“It sends a chilling message to all people”, declared Baltimore Democratic Congressman Elijah Cummings.
“The fact is that this is a man that is four heartbeats away from the presidency, and we cannot have in 2002 those kinds of views being expressed by someone who is setting policy.”
Thus did Congressman Cummings, the newly-elected chairman of the 39-member Congressional Black Caucus, add to the Big Media demonization of the incoming Senate Majority Leader Trent Lott of Mississippi.
It makes no difference to Democrats like the honorable Elijah that Sen. Lott has repeatedly apologized for what was undeniably a bad slip of words, when he was saying goodbye to Sen. Strom Thurmond – the longest serving senator on his 100th birthday.
It makes no difference that the Congressional Black Caucus was practicing racial segregation for years after Sen. Thurmond stopped supporting it (It is good however to report that this racial caucus has given up denying membership to non-blacks like California Democrat Fortney Stark, and are no longer denying non-white members the right to vote, according to the Caucus Policy Director Paul Braithwaite. But the 39 members are all black.)
Congressman Cummings welcomed Bill Clinton to Baltimore this fall, where he told several thousand people that Clinton “… is the only president I recognize.”
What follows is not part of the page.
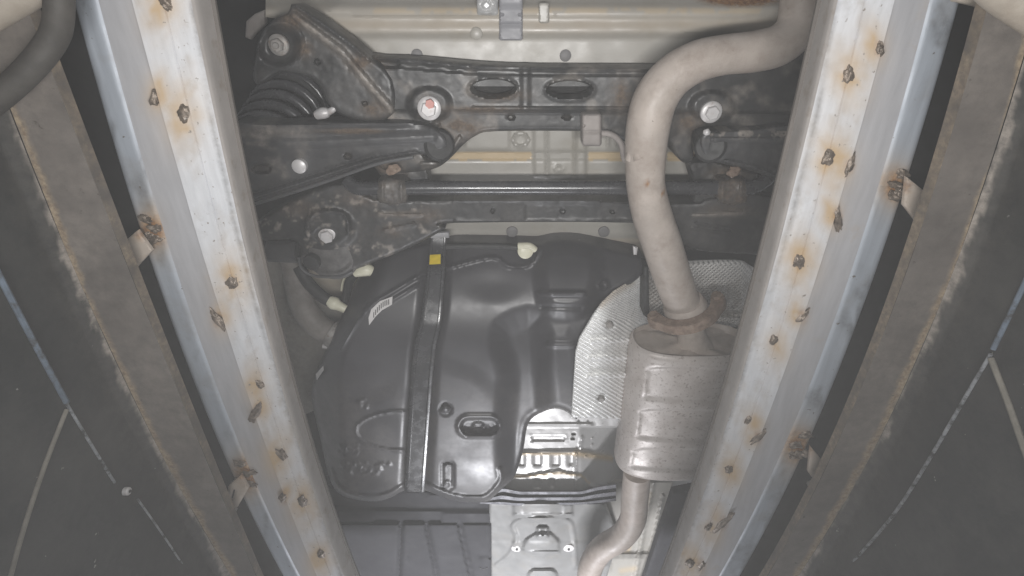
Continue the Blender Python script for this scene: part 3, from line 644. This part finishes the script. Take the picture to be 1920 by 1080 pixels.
# ------------------------------------------------------------------ control arms and spring
arml = thing('control_arm', 'wide black lower control arm with pale plug under the coil spring', 'control arm', PV(640, 280, 1.21), 'lower control arms of the rear axle')
relief('arm_shell', smooth([(425, 240), (520, 233), (700, 227), (790, 232), (832, 252), (838, 276), (812, 289), (770, 291), (700, 308), (600, 341), (500, 376), (430, 392)], 3), 1.205, M['arm'], arml, er=10, eh=.016, step=3.4, skirt=.06,
       feats=[f_ridge([(440, 272), (600, 268), (810, 258)], 12, -.008), f_ridge([(440, 246), (800, 240)], 10, .006), f_ridge([(440, 384), (600, 332), (700, 300), (780, 286)], 6, -.012), f_ridge([(440, 374), (600, 323), (700, 292)], 4, .006), f_poly(rrect(474, 309, 508, 324, 7), .02, 5), f_bump(652, 293, 9, 7, .016), f_step([(425, 290), (850, 290)], .004, 20), f_noise(.004, 50), f_noise(.0008, 8)],
       paint={'rust': spots([(660, 246, 60, 5)], 2), 'dust': lambda x, y: .45*sstep(.48, .7, fbm(x, y, 36))*(1-sstep(520, 640, x)) + lines([([(445, 250), (560, 246)], 10, .4)])(x, y), 'grime_shade': spots([(491, 316, 18, 8), (652, 293, 9, 7)], 4)})  # slot and small hole get their inner shade as dark colour
tube('lower_edge', [PV(440, 393, 1.195), PV(560, 357, 1.195), PV(640, 330, 1.195), PV(710, 306, 1.195), PV(775, 294, 1.198)], .0045, M['arm'], arml, seg=10)
lathe('plug', PV(562, 311, 1.203), DOWN, [(.0165, -.01), (.0165, .006), (.012, .009)], M['bolt'], arml)
lathe('pivot_bushing', PV(822, 272, 1.225), (.4, -.2, -1), [(.036, -.05), (.036, .01), (.03, .016), (.012, .017)], M['rubber'], arml)
armr = thing('control_arm', 'short visible stub of black control arm right of the exhaust pipe', 'control arm', PV(1410, 285, 1.21), 'lower control arms of the rear axle')
relief('arm_shell', smooth([(1318, 250), (1350, 246), (1420, 240), (1530, 240), (1530, 360), (1455, 335), (1400, 318), (1360, 308), (1325, 298), (1312, 272)], 3), 1.205, M['arm'], armr, er=8, eh=.014, step=3.4, skirt=.06, feats=[f_ridge([(1335, 262), (1500, 262)], 7, -.007), f_ridge([(1360, 302), (1410, 312), (1470, 336)], 6, -.010), f_ridge([(1335, 246), (1335, 300)], 4, .006), f_noise(.004, 24), f_noise(.001, 8)],
       paint={'dust': lambda x, y: .9*np.exp(-((y-250)/9)**2)*(fbm(x, y, 12) > .52), 'rust': spots([(1405, 332, 20, 10)])})
lathe('pivot_bushing', PV(1332, 274, 1.222), (-.4, -.2, -1), [(.036, -.05), (.036, .01), (.03, .016), (.012, .017)], M['rubber'], armr)
blob('bolt_head', PV(1325, 248, 1.20), .008, .007, .006, M['bolt'], armr, 5, .2)

spr = thing('coil_spring', 'black coil spring standing above the wide control arm', 'spring', PV(505, 245, 1.24))
a0, a1 = PV(492, 300, 1.262), PV(548, 202, 1.45)
pts = []
for i in range(0, 5*24+1):
    t = i/(5*24); a = 2*math.pi*i/24; c = a0.lerp(a1, t); r = .086 + .002*t
    pts.append(c + Vector((math.cos(a)*r, math.sin(a)*r, 0)))
tube('coil', pts, .0118, M['spring'], spr, seg=12, sm=0)
lathe('spring_seat', a1, DOWN, [(.10, -.03), (.10, .0), (.085, .02), (.03, .025)], M['rubber'], spr)
lathe('bump_stop', a0.lerp(a1, .15), a1-a0, [(.045, 0), (.04, .04), (.045, .06), (.04, .16)], M['dark'], spr)
for i, (x, y, rx, ry) in enumerate(((604, 213, 12, 9), (620, 206, 9, 6))):
    pass
sens = thing('wheel_sensor_connector', 'small dirty white connector beside the coil spring', 'connector', PV(608, 212, 1.24))
tube('housing', [PV(594, 216, 1.24), PV(606, 212, 1.235), PV(616, 211, 1.235)], [.010, .013, .010], M['bolt'], sens, seg=12)
tube('stem', [PV(614, 211, 1.235), PV(622, 207, 1.23), PV(629, 202, 1.23)], [.008, .007, .006], M['bolt'], sens, seg=12)

# ------------------------------------------------------------------ fuel tank
tank = thing('fuel_tank', 'large black plastic fuel tank with embossed ovals between the rails', 'fuel tank', PV(820, 750, 1.2))
TO = smooth([(690, 502), (720, 480), (760, 464), (830, 452), (960, 454), (1008, 456), (1040, 448), (1090, 449), (1150, 466), (1200, 478), (1210, 498), (1196, 522), (1160, 548), (1138, 568), (1122, 592), (1096, 640), (1090, 700), (1084, 778), (1076, 783), (1062, 772), (1040, 766), (1010, 776), (990, 795), (982, 840), (972, 875), (962, 898), (946, 912), (925, 932), (908, 942), (860, 940), (825, 930), (797, 920), (758, 920), (735, 932), (705, 940), (662, 936), (632, 922), (616, 890), (600, 820), (584, 745), (592, 700), (612, 655), (632, 610), (660, 545)], 3)
def tz(x, y):
    z = sint(y, [430, 462, 480, 505, 560, 605, 640, 700, 900, 950], [1.350, 1.335, 1.315, 1.275, 1.225, 1.195, 1.180, 1.172, 1.160, 1.162], 16)
    # left shoulder slopes up and out
    edge_l = sint(y, [500, 560, 620, 700, 760, 900], [735, 705, 668, 640, 645, 655], 20)
    z = z + .085*sstep(0, 75, edge_l - x)
    z = z + .03*sstep(650, 780, x)*(1-sstep(600, 680, y))*0
    return z
valley = smooth([(952, 610), (1008, 600), (1018, 700), (1022, 772), (996, 800), (985, 860), (955, 900), (946, 820), (952, 700), (935, 640)], 3)
relief('tank_shell', TO, 1.17, M['tank'], tank, er=13, eh=.022, step=3.6, skirt=.06, zf=tz, angle=60,
       feats=[f_poly(valley, .034, 56), f_ridge([(823, 440), (808, 600), (796, 660), (777, 930)], 34, .016),
              f_poly(smooth([(1026, 640), (1078, 636), (1082, 790), (1022, 790)], 3), -.008, 30),
              f_poly(smooth([(1015, 480), (1040, 462), (1090, 464), (1120, 485), (1112, 560), (1075, 585), (1030, 580), (1015, 540)], 3), -.03, 40), f_step([(1010, 548), (1110, 548)], 0, 5), f_ridge([(1012, 550), (1095, 551)], 7, -.010), f_ridge([(1015, 575), (1090, 577)], 6, .006), f_ridge([(1028, 647), (1074, 647)], 7, -.006),
              f_ridge(ellipse(1131, 535, 9, 8), 4, -.006, True), 
              f_ridge([(757-90*math.sin(a_), 808-37*math.cos(a_)) for a_ in np.linspace(-.02, 3.16, 40)], 3.2, -.004), f_ridge(rrect(860, 781, 938, 818, 18), 6, -.006, True), f_poly(rrect(864, 785, 934, 815, 15), .012, 7), f_ridge(ellipse(897, 801, 10, 7), 3, -.004, True), f_bump(835, 767, 10, 9, -.008, .6), f_ridge(ellipse(835, 767, 11, 10), 3, .004, True),
              f_ridge(rrect(829, 867, 850, 916, 4), 3, .005, True), f_ridge(ellipse(839, 909, 6, 6), 2.2, -.004, True),
              f_ridge(smooth([(640, 655), (672, 600), (700, 570), (740, 545), (792, 515), (840, 502), (923, 482), (953, 499), (993, 497), (1012, 470)], 3, False), 5, -.007), f_ridge([(700, 590), (740, 560), (790, 530)], 4, -.005),
              f_bump(925, 530, 70, 46, .008, 1),
              f_poly(smooth([(808, 700), (850, 690), (905, 715), (940, 770), (948, 880), (938, 905), (905, 928), (830, 922), (806, 900)], 3), -.006, 40), f_poly(smooth([(640, 770), (700, 745), (760, 745), (765, 905), (735, 918), (680, 924), (642, 905), (630, 850)], 3), -.005, 40),
              lambda x, y: -.0028*((fbm(x*2.3, y*2.3, 14) > .60) & (((x > 634) & (x < 672) & (y > 832) & (y < 858)) | ((x > 632) & (x < 735) & (y > 866) & (y < 892)) | ((x > 668) & (x < 698) & (y > 748) & (y < 766)) | ((x > 912) & (x < 928) & (y > 795) & (y < 806)) | ((x > 834) & (x < 845) & (y > 870) & (y < 902)))),
              f_ridge(smooth([(620, 880), (634, 912), (662, 928), (705, 932), (735, 924), (757, 910)], 4, False), 6, -.007), f_ridge(smooth([(800, 908), (828, 922), (862, 932), (905, 933), (925, 920), (940, 898), (938, 880)], 4, False), 6, -.007), f_noise(.0012, 120)],
       paint={'dust': lambda x, y: .13*sstep(680, 770, y)*sstep(.3, .6, fbm(x, y, 70))})
band('tank_strap', [(808, 441, 838, 441), (797, 540, 832, 540), (788, 604, 828, 602), (777, 645, 818, 645), (771, 700, 812, 700), (758, 926, 796, 926)],
     lambda x, y: sint(y, [430, 462, 480, 505, 560, 605, 618, 640, 700, 900, 950], [1.340, 1.322, 1.302, 1.262, 1.212, 1.178, 1.170, 1.168, 1.162, 1.151, 1.153], 8),
     [(0, .02), (0, -.003), (.05, -.005), (.16, -.005), (.20, .002), (.80, .002), (.84, -.005), (.95, -.005), (1, -.003), (1, .02)], M['strap'], tank, n=160, sig=8)
relief('strap_end', [(806, 438), (842, 436), (842, 446), (808, 448)], 1.325, M['galv_dull'], tank, er=2, eh=.002, step=3, skirt=.01)
relief('yellow_sticker', [(806, 478), (826, 477), (826, 495), (805, 496)], 1.2745, M['yellow'], tank, er=1, eh=0, step=5, skirt=.001, zf=lambda x, y: np.interp(y, [462, 480, 505, 560], [1.322, 1.302, 1.262, 1.215]) - .0085)
def lab_z(d): return lambda x, y: tz(x, y) - d
bl = relief('barcode_label', [(691, 596), (696, 580), (712, 565), (736, 556), (735, 571), (716, 582), (704, 594), (692, 610)], 1.2, M['white'], tank, er=1, eh=0, step=4, skirt=.001, zf=lab_z(.012))
for k in range(9):
    t = k/8; x = 700+28*t; y = 590-24*t-5*math.sin(t*3.1)
    relief('bar', [(x, y-4), (x+1.6, y-5), (x+1.6, y+5), (x, y+6)], 1.2, M['ink'], bl, er=1, eh=0, step=4, skirt=0, zf=lab_z(.014)).location = (0, 0, 0)
relief('small_label', [(592, 702), (606, 686), (607, 694), (594, 713)], 1.2, M['white'], tank, er=1, eh=0, step=4, skirt=.001, zf=lab_z(.010))
tube('vent_line', [PV(836, 462, 1.31), PV(900, 461, 1.31), PV(960, 463, 1.31), PV(975, 466, 1.31)], .009, M['rubber'], tank, seg=12)
pc = lathe('valve_cap', PV(984, 469, 1.30), (.1, -.3, -1), [(.016, -.03), (.016, .0), (.021, .002), (.021, .016), (.016, .02), (.008, .021)], M['pale'], tank)
tube('valve_nozzle', [PV(972, 461, 1.29), PV(992, 461, 1.285), PV(1003, 468, 1.29)], .009, M['pale'], tank, seg=12)
relief('clip', [(1187, 462), (1196, 464), (1194, 478), (1188, 478)], 1.30, M['bolt'], tank, er=2, eh=.002, step=2, skirt=.006)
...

That unconstitutional statement coming from any federal officer is scandalous. Equally scandalous was Bill Clinton’s expressed adulation this October of “my mentor” Arkansas’ rigidly segregationist Sen. Fulbright.
Did the Big Media and other Democrats ever denounce Bill Clinton for failing to deplore segregationist Fulbright?
Did the Big Media focus as much coverage on Democrat Sen. Robert Byrd’s membership in the Ku Klux Klan, however brief, or of his recent use of the “N” word in the Senate?
What is being done by Congressman Cummings and others to demonize Sen. Lott, was described by Oklahoma Congressman J.C. Watts as “… trivializing race for the sake of partisan politicking.”
Congressman Watts is the first black person ever voted to his party’s leadership in either the House or Senate (The Democrats have never so elected any blacks).
It is a shame that Watts has decided to retire from the House, rather than to go on – very possibly, to the speakership.
When as a revered football star and with experience in Oklahoma state government, Watts was elected in an almost all-white district, and arrived in Washington, he was asked about joining the Congressional Black Caucus.
“No I will not,” he replied.
When asked why not, he answered: “My father raised me to be a man – not a black man.”